# [Aim]
Check each line of the listing for the string "scene", then state how many lines have it. Only the number is wanted.

Start Provided material

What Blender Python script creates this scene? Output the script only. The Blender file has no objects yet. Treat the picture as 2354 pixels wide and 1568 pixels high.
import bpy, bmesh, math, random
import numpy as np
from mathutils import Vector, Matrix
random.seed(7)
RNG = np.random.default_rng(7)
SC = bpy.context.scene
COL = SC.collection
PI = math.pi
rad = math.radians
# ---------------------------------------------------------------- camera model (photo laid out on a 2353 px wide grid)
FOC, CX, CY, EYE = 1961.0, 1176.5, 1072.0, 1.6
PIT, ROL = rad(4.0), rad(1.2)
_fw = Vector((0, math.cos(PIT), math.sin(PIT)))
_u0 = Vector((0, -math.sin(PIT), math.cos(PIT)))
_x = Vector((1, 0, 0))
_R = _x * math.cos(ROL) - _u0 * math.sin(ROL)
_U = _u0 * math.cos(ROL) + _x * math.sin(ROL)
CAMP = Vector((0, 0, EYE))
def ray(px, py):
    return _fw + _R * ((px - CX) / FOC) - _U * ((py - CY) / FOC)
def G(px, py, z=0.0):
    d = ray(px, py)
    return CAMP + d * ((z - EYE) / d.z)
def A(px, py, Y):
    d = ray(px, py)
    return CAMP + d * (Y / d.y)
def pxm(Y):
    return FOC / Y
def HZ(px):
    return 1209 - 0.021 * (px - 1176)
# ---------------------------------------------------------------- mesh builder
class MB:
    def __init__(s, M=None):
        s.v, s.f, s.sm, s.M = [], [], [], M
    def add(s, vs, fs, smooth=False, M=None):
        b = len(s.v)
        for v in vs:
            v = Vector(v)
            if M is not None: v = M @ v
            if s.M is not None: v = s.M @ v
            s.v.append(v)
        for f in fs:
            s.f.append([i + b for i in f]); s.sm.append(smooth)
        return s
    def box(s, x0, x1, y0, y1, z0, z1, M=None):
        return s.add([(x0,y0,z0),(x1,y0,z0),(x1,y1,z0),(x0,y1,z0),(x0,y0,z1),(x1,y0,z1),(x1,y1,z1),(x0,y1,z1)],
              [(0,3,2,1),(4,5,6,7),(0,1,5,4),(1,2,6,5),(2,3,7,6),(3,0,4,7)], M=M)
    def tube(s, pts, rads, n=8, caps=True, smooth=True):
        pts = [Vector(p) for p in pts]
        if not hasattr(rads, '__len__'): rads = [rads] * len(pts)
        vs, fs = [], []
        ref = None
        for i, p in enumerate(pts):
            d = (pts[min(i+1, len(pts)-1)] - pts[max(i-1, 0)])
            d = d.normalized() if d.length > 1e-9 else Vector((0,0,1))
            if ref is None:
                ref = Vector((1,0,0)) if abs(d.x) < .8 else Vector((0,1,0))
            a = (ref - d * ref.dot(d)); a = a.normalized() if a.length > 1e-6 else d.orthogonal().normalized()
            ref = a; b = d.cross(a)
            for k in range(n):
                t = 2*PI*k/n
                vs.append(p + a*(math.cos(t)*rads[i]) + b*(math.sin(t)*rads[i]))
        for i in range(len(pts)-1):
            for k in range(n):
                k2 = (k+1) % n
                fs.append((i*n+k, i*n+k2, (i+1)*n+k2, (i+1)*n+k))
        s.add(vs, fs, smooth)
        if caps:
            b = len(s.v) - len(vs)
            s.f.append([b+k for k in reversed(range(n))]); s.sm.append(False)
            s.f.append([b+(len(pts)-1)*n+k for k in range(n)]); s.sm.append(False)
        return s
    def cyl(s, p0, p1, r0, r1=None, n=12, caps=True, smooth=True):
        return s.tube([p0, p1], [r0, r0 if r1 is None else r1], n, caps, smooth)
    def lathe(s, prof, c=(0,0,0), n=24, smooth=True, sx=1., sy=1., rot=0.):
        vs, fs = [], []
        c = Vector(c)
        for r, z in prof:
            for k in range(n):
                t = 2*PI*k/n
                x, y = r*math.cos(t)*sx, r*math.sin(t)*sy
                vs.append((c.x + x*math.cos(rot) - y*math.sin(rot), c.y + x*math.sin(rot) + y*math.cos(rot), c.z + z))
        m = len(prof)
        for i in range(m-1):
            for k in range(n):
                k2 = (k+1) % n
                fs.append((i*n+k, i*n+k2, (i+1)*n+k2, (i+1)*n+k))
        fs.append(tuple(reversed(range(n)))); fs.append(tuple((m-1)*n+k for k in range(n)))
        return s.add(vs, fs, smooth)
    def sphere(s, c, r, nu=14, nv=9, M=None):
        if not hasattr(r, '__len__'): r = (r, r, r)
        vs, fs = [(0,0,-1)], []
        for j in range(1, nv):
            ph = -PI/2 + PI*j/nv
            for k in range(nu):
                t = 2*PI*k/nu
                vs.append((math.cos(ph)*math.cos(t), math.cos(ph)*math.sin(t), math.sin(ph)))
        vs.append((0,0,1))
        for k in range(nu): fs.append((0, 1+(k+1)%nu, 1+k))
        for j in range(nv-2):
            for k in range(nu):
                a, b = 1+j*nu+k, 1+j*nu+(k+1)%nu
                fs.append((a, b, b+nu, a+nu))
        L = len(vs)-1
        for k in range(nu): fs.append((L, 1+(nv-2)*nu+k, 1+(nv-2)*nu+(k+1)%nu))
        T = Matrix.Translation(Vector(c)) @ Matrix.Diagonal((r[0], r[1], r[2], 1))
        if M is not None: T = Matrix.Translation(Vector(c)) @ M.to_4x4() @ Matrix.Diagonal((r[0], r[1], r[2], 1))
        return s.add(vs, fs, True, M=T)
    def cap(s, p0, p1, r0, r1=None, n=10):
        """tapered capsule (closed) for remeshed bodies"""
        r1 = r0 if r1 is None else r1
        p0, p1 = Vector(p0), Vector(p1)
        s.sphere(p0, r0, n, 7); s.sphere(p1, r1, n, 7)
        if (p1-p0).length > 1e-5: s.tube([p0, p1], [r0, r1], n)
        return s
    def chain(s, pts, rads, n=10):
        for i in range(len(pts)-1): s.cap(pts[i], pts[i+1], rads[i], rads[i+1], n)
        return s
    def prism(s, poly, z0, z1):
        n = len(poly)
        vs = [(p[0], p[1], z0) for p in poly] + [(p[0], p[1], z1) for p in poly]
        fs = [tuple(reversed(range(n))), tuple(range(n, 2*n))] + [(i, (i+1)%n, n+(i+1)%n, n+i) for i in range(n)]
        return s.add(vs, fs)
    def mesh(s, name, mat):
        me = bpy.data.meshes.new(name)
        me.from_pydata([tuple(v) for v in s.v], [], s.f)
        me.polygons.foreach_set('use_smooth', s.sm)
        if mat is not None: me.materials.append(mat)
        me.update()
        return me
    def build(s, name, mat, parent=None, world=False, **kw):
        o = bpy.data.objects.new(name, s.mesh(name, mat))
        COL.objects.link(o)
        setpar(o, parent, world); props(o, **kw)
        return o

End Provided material

# [Task response]
2